Exercise objective:
Locate each line below that includes "scene" and reproduce it.
━━━
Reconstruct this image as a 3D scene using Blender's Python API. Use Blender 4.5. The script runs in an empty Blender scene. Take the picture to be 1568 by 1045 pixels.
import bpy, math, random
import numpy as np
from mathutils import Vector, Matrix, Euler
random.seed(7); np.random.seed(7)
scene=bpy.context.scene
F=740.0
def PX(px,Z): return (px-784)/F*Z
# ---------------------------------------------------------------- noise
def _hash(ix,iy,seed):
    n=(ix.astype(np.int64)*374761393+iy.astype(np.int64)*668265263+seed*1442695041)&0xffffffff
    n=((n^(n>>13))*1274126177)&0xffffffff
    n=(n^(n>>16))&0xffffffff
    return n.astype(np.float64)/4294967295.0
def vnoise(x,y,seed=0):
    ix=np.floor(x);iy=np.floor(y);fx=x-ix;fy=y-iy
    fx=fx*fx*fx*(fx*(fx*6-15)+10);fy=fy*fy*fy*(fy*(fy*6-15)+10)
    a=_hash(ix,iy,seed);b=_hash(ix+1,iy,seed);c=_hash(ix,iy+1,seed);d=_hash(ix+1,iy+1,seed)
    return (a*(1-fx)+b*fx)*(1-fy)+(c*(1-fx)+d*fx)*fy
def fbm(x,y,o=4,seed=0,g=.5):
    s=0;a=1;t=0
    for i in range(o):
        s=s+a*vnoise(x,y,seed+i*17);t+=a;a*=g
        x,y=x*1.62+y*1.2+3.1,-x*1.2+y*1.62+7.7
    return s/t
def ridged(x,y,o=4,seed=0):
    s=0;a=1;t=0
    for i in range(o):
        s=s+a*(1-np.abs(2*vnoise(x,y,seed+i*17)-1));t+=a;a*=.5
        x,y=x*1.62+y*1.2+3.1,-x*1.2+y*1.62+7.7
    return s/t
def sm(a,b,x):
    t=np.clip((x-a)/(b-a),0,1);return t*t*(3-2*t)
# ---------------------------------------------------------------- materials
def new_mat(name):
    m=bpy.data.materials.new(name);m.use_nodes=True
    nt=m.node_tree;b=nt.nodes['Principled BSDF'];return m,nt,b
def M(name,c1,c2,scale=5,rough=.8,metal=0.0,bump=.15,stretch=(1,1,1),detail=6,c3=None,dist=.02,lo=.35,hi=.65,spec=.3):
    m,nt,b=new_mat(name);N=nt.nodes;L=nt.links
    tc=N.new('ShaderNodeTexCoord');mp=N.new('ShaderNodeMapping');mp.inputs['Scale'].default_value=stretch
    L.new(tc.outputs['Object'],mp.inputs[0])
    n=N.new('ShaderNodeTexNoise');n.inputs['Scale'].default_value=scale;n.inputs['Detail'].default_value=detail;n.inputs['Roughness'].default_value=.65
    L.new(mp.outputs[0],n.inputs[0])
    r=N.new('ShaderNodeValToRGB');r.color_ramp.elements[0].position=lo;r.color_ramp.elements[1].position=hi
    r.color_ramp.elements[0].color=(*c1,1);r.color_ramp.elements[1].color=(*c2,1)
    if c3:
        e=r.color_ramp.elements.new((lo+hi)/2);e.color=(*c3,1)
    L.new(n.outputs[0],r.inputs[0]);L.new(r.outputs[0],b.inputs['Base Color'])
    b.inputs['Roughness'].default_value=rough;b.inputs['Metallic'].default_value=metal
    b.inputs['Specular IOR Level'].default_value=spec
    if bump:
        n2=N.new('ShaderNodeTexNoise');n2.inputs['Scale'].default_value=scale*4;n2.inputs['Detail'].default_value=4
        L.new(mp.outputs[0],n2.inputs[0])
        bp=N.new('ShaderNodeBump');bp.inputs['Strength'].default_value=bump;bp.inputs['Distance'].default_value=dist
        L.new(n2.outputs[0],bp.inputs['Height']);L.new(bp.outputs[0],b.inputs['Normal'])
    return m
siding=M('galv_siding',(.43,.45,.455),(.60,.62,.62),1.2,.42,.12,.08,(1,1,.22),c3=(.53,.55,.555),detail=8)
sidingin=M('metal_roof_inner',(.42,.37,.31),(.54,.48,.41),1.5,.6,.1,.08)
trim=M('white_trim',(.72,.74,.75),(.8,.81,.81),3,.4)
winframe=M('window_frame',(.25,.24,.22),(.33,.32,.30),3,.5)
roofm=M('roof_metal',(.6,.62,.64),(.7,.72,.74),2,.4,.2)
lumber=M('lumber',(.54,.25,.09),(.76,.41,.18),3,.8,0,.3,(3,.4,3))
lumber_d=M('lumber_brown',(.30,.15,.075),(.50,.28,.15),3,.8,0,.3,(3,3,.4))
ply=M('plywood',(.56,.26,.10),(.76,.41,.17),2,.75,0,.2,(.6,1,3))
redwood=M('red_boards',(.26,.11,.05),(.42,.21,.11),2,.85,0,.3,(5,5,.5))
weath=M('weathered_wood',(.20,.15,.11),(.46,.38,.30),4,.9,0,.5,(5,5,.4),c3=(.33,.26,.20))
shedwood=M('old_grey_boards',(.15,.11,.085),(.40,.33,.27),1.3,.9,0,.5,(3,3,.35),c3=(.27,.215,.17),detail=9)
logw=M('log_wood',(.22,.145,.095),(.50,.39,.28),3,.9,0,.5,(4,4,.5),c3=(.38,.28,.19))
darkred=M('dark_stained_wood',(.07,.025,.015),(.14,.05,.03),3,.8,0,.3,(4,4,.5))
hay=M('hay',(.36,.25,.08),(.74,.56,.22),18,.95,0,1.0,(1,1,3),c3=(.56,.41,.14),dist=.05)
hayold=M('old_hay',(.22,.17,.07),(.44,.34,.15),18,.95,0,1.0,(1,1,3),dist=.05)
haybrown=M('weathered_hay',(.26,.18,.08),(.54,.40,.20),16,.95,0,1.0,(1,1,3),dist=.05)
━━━
Output for this task:
Reconstruct this image as a 3D scene using Blender's Python API. Use Blender 4.5. The script runs in an empty Blender scene. Take the picture to be 1568 by 1045 pixels.
scene=bpy.context.scene